= Aim of the task =
Copy the listing below line for line, starting at its first line and ending with the line that has "tree(3.6, -9.8, 2.2, 1.1, 'leafy" in it. Add nothing.
****
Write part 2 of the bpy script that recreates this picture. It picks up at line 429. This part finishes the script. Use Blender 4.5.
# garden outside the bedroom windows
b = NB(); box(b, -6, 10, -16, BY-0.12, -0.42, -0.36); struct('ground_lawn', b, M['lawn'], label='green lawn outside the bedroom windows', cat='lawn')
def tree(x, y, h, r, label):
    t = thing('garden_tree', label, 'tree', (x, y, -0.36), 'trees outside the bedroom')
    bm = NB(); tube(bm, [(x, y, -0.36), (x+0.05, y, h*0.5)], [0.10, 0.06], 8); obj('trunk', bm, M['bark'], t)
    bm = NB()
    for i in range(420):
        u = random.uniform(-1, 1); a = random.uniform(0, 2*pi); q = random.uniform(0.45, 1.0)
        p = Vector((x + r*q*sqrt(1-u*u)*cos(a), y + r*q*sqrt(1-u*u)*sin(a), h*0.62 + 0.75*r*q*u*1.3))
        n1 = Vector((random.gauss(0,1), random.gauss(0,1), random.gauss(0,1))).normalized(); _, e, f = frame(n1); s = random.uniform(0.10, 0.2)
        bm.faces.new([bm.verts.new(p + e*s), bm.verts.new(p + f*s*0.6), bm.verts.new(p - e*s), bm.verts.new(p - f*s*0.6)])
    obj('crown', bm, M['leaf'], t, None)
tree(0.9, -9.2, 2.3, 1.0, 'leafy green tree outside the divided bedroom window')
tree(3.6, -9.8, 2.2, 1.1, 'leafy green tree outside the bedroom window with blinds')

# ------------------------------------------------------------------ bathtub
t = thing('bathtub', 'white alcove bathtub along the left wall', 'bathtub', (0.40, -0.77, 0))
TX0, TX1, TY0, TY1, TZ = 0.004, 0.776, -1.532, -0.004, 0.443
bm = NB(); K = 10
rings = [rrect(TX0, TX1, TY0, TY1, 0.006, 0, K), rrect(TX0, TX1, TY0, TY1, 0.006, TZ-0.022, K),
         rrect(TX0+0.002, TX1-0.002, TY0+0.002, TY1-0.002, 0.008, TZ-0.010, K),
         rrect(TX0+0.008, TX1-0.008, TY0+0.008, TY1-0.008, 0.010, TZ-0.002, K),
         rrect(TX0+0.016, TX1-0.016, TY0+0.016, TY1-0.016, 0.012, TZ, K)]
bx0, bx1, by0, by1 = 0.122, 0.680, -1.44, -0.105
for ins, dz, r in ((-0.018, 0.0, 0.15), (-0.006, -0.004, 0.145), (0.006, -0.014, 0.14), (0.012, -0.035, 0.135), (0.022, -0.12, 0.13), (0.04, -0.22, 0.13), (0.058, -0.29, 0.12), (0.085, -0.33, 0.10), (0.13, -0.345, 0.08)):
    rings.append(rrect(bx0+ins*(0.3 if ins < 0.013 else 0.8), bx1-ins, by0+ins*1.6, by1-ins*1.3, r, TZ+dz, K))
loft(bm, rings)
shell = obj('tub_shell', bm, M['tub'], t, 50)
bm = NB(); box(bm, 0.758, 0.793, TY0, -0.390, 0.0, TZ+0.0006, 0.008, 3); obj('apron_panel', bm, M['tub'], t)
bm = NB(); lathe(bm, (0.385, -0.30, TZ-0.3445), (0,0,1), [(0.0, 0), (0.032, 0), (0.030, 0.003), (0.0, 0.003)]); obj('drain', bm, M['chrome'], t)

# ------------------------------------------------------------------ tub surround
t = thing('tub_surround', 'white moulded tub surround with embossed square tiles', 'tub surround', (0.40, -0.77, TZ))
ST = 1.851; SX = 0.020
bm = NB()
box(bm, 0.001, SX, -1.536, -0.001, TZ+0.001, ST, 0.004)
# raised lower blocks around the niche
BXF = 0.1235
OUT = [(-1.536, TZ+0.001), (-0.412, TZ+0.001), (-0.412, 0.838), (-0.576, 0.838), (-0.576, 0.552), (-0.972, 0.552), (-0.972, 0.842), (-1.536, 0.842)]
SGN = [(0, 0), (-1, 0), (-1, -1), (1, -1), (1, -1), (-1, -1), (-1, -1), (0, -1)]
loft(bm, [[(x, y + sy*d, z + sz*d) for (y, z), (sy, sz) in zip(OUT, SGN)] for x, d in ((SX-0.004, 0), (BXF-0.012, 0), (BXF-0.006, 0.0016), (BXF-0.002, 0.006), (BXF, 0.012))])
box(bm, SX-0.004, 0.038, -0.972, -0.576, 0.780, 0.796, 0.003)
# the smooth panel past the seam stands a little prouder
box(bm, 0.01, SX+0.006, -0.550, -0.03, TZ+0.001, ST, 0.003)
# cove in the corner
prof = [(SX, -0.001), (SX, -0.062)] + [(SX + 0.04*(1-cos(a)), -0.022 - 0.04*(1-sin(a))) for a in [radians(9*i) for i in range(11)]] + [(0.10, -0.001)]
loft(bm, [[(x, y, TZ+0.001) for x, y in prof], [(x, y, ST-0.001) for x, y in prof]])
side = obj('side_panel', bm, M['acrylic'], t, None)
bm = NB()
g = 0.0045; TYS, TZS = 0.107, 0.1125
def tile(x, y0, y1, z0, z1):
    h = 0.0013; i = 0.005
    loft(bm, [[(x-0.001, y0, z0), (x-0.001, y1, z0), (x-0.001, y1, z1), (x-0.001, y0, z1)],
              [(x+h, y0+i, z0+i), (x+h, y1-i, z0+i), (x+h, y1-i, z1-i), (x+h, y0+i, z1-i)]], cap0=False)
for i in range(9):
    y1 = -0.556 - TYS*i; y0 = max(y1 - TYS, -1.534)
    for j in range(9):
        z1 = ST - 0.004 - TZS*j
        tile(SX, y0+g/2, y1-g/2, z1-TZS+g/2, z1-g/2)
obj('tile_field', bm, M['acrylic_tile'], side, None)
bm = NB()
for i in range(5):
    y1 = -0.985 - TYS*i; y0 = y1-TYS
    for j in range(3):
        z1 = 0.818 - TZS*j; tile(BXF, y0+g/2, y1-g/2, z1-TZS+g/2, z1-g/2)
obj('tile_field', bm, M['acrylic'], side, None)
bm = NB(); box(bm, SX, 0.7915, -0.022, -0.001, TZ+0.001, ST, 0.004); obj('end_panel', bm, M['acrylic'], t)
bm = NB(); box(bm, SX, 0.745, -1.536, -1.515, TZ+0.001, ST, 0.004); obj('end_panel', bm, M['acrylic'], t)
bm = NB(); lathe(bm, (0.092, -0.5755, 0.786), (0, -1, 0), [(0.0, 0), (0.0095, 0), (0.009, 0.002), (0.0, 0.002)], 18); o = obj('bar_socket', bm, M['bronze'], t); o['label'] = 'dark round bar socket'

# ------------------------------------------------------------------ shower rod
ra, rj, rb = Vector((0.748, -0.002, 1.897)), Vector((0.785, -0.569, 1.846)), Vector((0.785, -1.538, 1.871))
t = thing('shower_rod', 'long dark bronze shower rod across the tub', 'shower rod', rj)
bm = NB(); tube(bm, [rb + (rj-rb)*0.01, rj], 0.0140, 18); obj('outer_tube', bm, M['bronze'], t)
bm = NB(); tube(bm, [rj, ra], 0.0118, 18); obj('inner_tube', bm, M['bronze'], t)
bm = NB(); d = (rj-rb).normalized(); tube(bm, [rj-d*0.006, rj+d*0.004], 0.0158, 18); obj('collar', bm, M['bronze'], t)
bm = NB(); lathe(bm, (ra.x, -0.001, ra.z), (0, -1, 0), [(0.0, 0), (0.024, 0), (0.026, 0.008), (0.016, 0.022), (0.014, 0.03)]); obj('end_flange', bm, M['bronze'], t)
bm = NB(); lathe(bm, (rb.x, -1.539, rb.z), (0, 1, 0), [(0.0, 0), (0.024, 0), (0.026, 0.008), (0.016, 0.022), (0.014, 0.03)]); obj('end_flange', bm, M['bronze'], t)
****
= Exercise solution =
Write part 2 of the bpy script that recreates this picture. It picks up at line 429. This part finishes the script. Use Blender 4.5.
# garden outside the bedroom windows
b = NB(); box(b, -6, 10, -16, BY-0.12, -0.42, -0.36); struct('ground_lawn', b, M['lawn'], label='green lawn outside the bedroom windows', cat='lawn')
def tree(x, y, h, r, label):
    t = thing('garden_tree', label, 'tree', (x, y, -0.36), 'trees outside the bedroom')
    bm = NB(); tube(bm, [(x, y, -0.36), (x+0.05, y, h*0.5)], [0.10, 0.06], 8); obj('trunk', bm, M['bark'], t)
    bm = NB()
    for i in range(420):
        u = random.uniform(-1, 1); a = random.uniform(0, 2*pi); q = random.uniform(0.45, 1.0)
        p = Vector((x + r*q*sqrt(1-u*u)*cos(a), y + r*q*sqrt(1-u*u)*sin(a), h*0.62 + 0.75*r*q*u*1.3))
        n1 = Vector((random.gauss(0,1), random.gauss(0,1), random.gauss(0,1))).normalized(); _, e, f = frame(n1); s = random.uniform(0.10, 0.2)
        bm.faces.new([bm.verts.new(p + e*s), bm.verts.new(p + f*s*0.6), bm.verts.new(p - e*s), bm.verts.new(p - f*s*0.6)])
    obj('crown', bm, M['leaf'], t, None)
tree(0.9, -9.2, 2.3, 1.0, 'leafy green tree outside the divided bedroom window')
tree(3.6, -9.8, 2.2, 1.1, 'leafy green tree outside the bedroom window with blinds')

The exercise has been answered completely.